India arrests 3rd suspect in fatal gang rape
LUCKNOW, India — Police arrested a third suspect yesterday in the gang rape and slaying of two teenage cousins found hanging from a tree in northern India, as a top state official said he was recommending a federal investigation into a case that has triggered national outrage.
The three suspects detained in the attack in Uttar Pradesh state are cousins in their 20s from an extended family. They face murder and rape charges, crimes punishable by the death penalty, said police officer N. Malik. Two other suspects from the same village also are being sought, he said.
Facing growing criticism for a series of rapes, authorities in Uttar Pradesh, which has a long-standing reputation for lawlessness, also arrested two police officers and fired two others on Friday for failing to investigate when the father of one of the teenagers reported the girls missing earlier in the week.
India has a long history of tolerance for sexual violence. But the gang rape and killing of the 14- and 15-year-old girls — which was followed by TV footage showing their corpses swaying as they hanged from a mango tree — caused outrage across the nation.
The father who reported the girls missing, Sohan Lal, has demanded a federal investigation.
“I don’t expect justice from the state government as state police officers shielded the suspects,” said Lal, a poor farm laborer who refused to accept a payment of $8,500 offered by the state government as financial help. He told reporters yesterday that he would accept no financial assistance until the Central Bureau of Investigation, India’s FBI, takes over the case.
Such government payments are common in India when poor families face high-profile calamities, and Lal’s unusual refusal — particularly for a man living in desperate poverty — was likely to focus attention on his demands for a federal investigation.
Uttar Pradesh Chief Minister Akhilesh Yadav said he was recommending to the federal government a probe by the Central Bureau of Investigation. Under Indian law, a state can make only a recommendation, and it is then up to the federal government to ask the CBI to investigate.
Dozens of members of the All India Democratic Women’s Association marched through the streets of New Delhi, India’s capital, yesterday.
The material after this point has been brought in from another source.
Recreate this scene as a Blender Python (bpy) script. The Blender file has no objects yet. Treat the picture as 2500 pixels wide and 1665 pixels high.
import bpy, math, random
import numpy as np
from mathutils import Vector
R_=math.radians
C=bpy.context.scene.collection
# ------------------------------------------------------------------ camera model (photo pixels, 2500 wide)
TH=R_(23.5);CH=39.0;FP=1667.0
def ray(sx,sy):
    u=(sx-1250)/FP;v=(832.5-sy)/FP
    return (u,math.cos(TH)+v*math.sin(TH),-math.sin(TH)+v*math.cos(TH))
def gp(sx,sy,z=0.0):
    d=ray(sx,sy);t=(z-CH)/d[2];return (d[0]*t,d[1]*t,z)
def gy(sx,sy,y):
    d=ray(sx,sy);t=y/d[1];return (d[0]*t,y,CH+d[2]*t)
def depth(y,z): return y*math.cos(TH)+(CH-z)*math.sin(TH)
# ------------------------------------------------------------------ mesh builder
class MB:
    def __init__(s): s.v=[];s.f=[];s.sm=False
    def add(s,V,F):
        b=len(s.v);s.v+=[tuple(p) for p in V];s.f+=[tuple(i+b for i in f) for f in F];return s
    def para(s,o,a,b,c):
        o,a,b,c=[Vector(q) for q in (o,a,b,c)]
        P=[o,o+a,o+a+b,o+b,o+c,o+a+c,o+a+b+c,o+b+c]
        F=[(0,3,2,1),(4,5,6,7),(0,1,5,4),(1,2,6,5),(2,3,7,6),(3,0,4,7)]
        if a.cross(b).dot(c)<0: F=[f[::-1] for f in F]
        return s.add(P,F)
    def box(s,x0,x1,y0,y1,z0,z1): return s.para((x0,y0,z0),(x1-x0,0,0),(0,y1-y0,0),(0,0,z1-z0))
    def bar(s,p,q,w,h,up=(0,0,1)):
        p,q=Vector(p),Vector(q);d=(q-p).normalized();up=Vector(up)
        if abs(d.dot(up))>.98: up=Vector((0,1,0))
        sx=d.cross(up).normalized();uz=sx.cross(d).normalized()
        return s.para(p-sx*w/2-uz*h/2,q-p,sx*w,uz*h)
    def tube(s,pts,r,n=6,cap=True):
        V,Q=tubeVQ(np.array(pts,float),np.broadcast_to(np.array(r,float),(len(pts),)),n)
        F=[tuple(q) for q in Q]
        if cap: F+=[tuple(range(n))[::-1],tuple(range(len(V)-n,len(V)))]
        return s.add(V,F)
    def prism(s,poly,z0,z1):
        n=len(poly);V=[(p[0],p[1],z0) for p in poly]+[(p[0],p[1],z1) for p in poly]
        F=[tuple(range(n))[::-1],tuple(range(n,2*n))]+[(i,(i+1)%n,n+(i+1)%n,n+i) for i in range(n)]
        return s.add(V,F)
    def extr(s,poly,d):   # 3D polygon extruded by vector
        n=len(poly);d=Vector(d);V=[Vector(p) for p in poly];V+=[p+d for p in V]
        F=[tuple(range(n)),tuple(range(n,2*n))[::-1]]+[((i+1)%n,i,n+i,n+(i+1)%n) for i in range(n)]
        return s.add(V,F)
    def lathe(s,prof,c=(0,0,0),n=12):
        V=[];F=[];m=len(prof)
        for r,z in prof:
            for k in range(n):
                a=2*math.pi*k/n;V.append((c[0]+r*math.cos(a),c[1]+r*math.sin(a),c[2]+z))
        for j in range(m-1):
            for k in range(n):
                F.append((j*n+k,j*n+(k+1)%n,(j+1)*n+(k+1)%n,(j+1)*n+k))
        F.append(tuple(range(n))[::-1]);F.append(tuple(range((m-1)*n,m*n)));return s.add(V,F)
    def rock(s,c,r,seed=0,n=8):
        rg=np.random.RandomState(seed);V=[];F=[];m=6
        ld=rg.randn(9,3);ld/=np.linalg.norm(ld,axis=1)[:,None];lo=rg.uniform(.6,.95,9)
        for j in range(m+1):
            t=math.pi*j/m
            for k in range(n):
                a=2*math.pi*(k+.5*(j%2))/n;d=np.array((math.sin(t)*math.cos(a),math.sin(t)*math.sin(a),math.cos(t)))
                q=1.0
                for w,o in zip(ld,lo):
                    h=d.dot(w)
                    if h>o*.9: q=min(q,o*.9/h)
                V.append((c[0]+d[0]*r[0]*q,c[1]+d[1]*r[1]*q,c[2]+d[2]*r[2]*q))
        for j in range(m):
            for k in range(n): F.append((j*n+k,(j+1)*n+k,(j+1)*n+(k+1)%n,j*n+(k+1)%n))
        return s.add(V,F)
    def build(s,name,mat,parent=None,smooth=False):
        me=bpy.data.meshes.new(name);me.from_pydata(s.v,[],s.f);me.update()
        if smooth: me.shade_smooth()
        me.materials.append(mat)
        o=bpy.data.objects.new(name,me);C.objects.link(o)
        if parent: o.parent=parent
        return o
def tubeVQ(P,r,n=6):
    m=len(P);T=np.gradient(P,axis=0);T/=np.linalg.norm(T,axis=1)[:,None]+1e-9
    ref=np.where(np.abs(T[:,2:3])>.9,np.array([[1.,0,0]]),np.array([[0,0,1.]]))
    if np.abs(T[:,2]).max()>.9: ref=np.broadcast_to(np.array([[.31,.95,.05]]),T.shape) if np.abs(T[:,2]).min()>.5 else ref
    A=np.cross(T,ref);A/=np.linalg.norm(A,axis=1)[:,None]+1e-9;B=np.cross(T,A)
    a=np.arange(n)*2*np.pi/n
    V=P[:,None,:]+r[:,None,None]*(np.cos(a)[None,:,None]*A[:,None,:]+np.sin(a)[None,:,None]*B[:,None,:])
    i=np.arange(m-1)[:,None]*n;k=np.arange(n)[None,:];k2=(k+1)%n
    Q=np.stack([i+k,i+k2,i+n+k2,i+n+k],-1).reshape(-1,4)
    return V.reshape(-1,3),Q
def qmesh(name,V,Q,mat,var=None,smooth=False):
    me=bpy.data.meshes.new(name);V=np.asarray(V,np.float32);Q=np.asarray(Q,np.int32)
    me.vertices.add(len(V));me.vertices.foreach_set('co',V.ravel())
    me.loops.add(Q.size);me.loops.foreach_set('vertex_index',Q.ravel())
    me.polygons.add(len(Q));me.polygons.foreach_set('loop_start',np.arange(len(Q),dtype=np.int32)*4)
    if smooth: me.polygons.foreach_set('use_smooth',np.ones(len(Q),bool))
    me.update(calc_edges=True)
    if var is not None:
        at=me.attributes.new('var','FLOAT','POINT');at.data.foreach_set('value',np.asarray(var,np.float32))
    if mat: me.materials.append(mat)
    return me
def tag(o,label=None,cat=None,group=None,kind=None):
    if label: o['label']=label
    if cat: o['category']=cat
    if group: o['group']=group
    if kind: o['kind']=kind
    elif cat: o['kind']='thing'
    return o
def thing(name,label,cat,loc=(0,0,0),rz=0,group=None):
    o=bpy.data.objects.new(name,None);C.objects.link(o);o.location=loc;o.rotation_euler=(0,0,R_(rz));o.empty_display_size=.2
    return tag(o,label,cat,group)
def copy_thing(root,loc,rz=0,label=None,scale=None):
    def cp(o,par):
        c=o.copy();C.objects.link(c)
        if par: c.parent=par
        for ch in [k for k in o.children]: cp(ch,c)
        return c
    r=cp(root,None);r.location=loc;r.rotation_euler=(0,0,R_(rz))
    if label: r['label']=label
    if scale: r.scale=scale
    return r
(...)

They demanded the immediate arrest of the two fugitive suspects and justice for the victims.
“Enough is enough. Women will not tolerate such atrocities any longer,” the protesters chanted, asking state authorities to take crimes against women seriously.
Official statistics say about 25,000 rapes are committed every year in India, a nation of 1.2 billion people. Activists, though, say that number is just a tiny percentage of the actual number, because victims are often pressed by family or police to stay quiet about sexual assaults.